Required task:
In the material below, please retype the lines from the very first through the one with "S.camera = camo", exactly and without pictures.

START

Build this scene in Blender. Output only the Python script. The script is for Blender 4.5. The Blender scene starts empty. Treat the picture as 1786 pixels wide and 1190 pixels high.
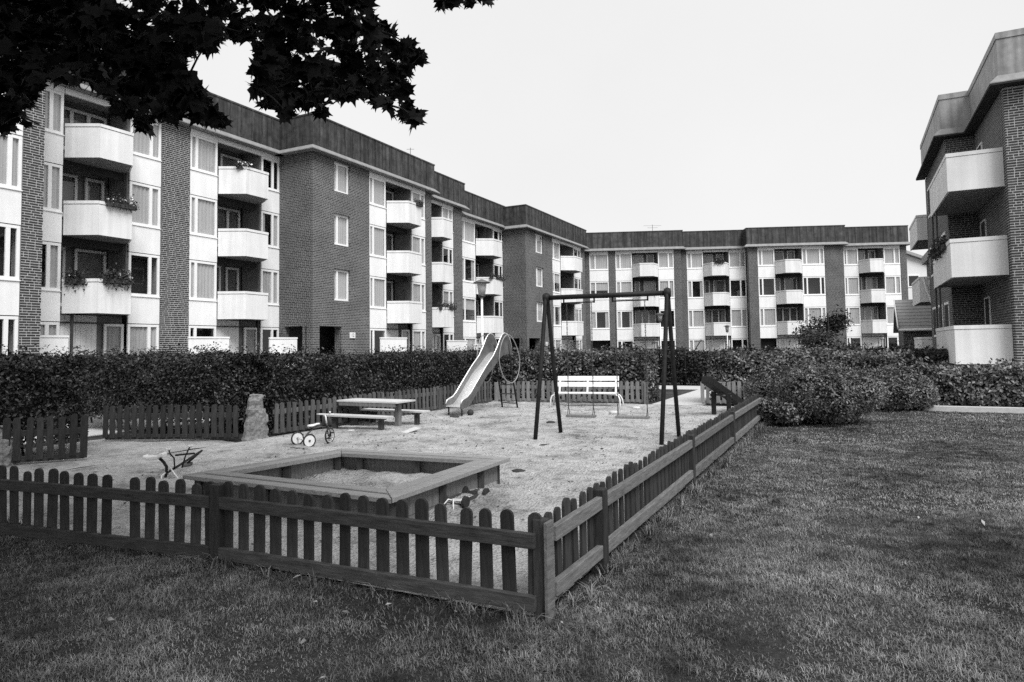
import bpy, math, random
import numpy as np
from mathutils import Vector, Matrix

S = bpy.context.scene
COL = S.collection
R = math.radians
rng = random.Random(7)
nrs = np.random.RandomState(11)

# ------------------------------------------------------------------ camera
cam = bpy.data.cameras.new('camera')
cam.sensor_width = 36.0
cam.lens = 36.0 * 1175.0 / 1786.0
cam.shift_y = -49.0 / 1786.0
cam.clip_start = 0.05
cam.clip_end = 3000
camo = bpy.data.objects.new('camera', cam)
COL.objects.link(camo)
_p, _r = R(2.94), math.atan(0.0146)
_fw = Vector((0, math.cos(_p), math.sin(_p)))
_up = Vector((0, -math.sin(_p), math.cos(_p)))
_rt = Vector((1, 0, 0))
_cr = math.cos(_r) * _rt - math.sin(_r) * _up
_cu = math.sin(_r) * _rt + math.cos(_r) * _up
camo.matrix_world = Matrix(((_cr.x, _cu.x, -_fw.x, 0), (_cr.y, _cu.y, -_fw.y, 0),
                            (_cr.z, _cu.z, -_fw.z, 1.55), (0, 0, 0, 1)))
S.camera = camo

# ------------------------------------------------------------------ world, sun, exposure
SUN_AZ, SUN_EL = 154.0, 51.0          # compass-like heading the light comes from (0 = +Y, 90 = +X)
w = bpy.data.worlds.new('World')
S.world = w
w.use_nodes = True
nt = w.node_tree
nt.nodes.clear()
sky = nt.nodes.new('ShaderNodeTexSky')
sky.sky_type = 'NISHITA'
sky.sun_disc = False
sky.sun_elevation = R(SUN_EL)
sky.sun_rotation = R(SUN_AZ)
bw = nt.nodes.new('ShaderNodeRGBToBW')
nt.links.new(sky.outputs[0], bw.inputs[0])
tc = nt.nodes.new('ShaderNodeTexCoord')
nz = nt.nodes.new('ShaderNodeTexNoise')
nz.inputs['Scale'].default_value = 2.2
nz.inputs['Detail'].default_value = 5
nt.links.new(tc.outputs['Generated'], nz.inputs['Vector'])
cl = nt.nodes.new('ShaderNodeMapRange')
cl.inputs['From Min'].default_value = 0.3
cl.inputs['From Max'].default_value = 0.7
cl.inputs['To Min'].default_value = 3.2
cl.inputs['To Max'].default_value = 3.4
nt.links.new(nz.outputs['Fac'], cl.inputs['Value'])
mx = nt.nodes.new('ShaderNodeMix')
mx.data_type = 'FLOAT'
mx.inputs['Factor'].default_value = 0.93       # closed cloud cover in front of the clear sky
nt.links.new(bw.outputs[0], mx.inputs[2])
nt.links.new(cl.outputs[0], mx.inputs[3])
bg = nt.nodes.new('ShaderNodeBackground')
bg.inputs['Strength'].default_value = 0.10
nt.links.new(mx.outputs[0], bg.inputs['Color'])
wo = nt.nodes.new('ShaderNodeOutputWorld')
nt.links.new(bg.outputs[0], wo.inputs['Surface'])

sl = bpy.data.lights.new('sun', 'SUN')
sl.energy = 1.5
sl.angle = R(32)
sl.color = (1, 1, 1)
so = bpy.data.objects.new('sun', sl)
COL.objects.link(so)
sd = Vector((math.sin(R(SUN_AZ)) * math.cos(R(SUN_EL)), math.cos(R(SUN_AZ)) * math.cos(R(SUN_EL)), math.sin(R(SUN_EL))))
so.rotation_euler = sd.to_track_quat('Z', 'Y').to_euler()
so.location = (0, -20, 40)
S.view_settings.view_transform = 'Standard'
S.view_settings.look = 'None'
S.view_settings.gamma = 1.0
S.view_settings.exposure = 1.45
S.render.engine = 'CYCLES'
S.cycles.use_denoising = False
S.cycles.max_bounces = 6
S.cycles.transparent_max_bounces = 12

# ------------------------------------------------------------------ materials (a black-and-white world: greys only)
MATS = {}


def nodes(name):
    m = bpy.data.materials.new(name)
    m.use_nodes = True
    t = m.node_tree
    b = t.nodes['Principled BSDF']
    return m, t, b


def N_(t, kind, **kw):
    n = t.nodes.new(kind)
    for k, v in kw.items():
        if k in n.inputs:
            n.inputs[k].default_value = v
        else:
            setattr(n, k, v)
    return n


def ramp(t, src, stops):
    r = t.nodes.new('ShaderNodeValToRGB')
    e = r.color_ramp.elements
    while len(e) < len(stops):
        e.new(0.5)
    for i, (p, v) in enumerate(stops):
        e[i].position = p
        e[i].color = (v, v, v, 1)
    t.links.new(src, r.inputs[0])
    return r.outputs[0]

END

Complete answer:
Build this scene in Blender. Output only the Python script. The script is for Blender 4.5. The Blender scene starts empty. Treat the picture as 1786 pixels wide and 1190 pixels high.
import bpy, math, random
import numpy as np
from mathutils import Vector, Matrix

S = bpy.context.scene
COL = S.collection
R = math.radians
rng = random.Random(7)
nrs = np.random.RandomState(11)

# ------------------------------------------------------------------ camera
cam = bpy.data.cameras.new('camera')
cam.sensor_width = 36.0
cam.lens = 36.0 * 1175.0 / 1786.0
cam.shift_y = -49.0 / 1786.0
cam.clip_start = 0.05
cam.clip_end = 3000
camo = bpy.data.objects.new('camera', cam)
COL.objects.link(camo)
_p, _r = R(2.94), math.atan(0.0146)
_fw = Vector((0, math.cos(_p), math.sin(_p)))
_up = Vector((0, -math.sin(_p), math.cos(_p)))
_rt = Vector((1, 0, 0))
_cr = math.cos(_r) * _rt - math.sin(_r) * _up
_cu = math.sin(_r) * _rt + math.cos(_r) * _up
camo.matrix_world = Matrix(((_cr.x, _cu.x, -_fw.x, 0), (_cr.y, _cu.y, -_fw.y, 0),
                            (_cr.z, _cu.z, -_fw.z, 1.55), (0, 0, 0, 1)))
S.camera = camo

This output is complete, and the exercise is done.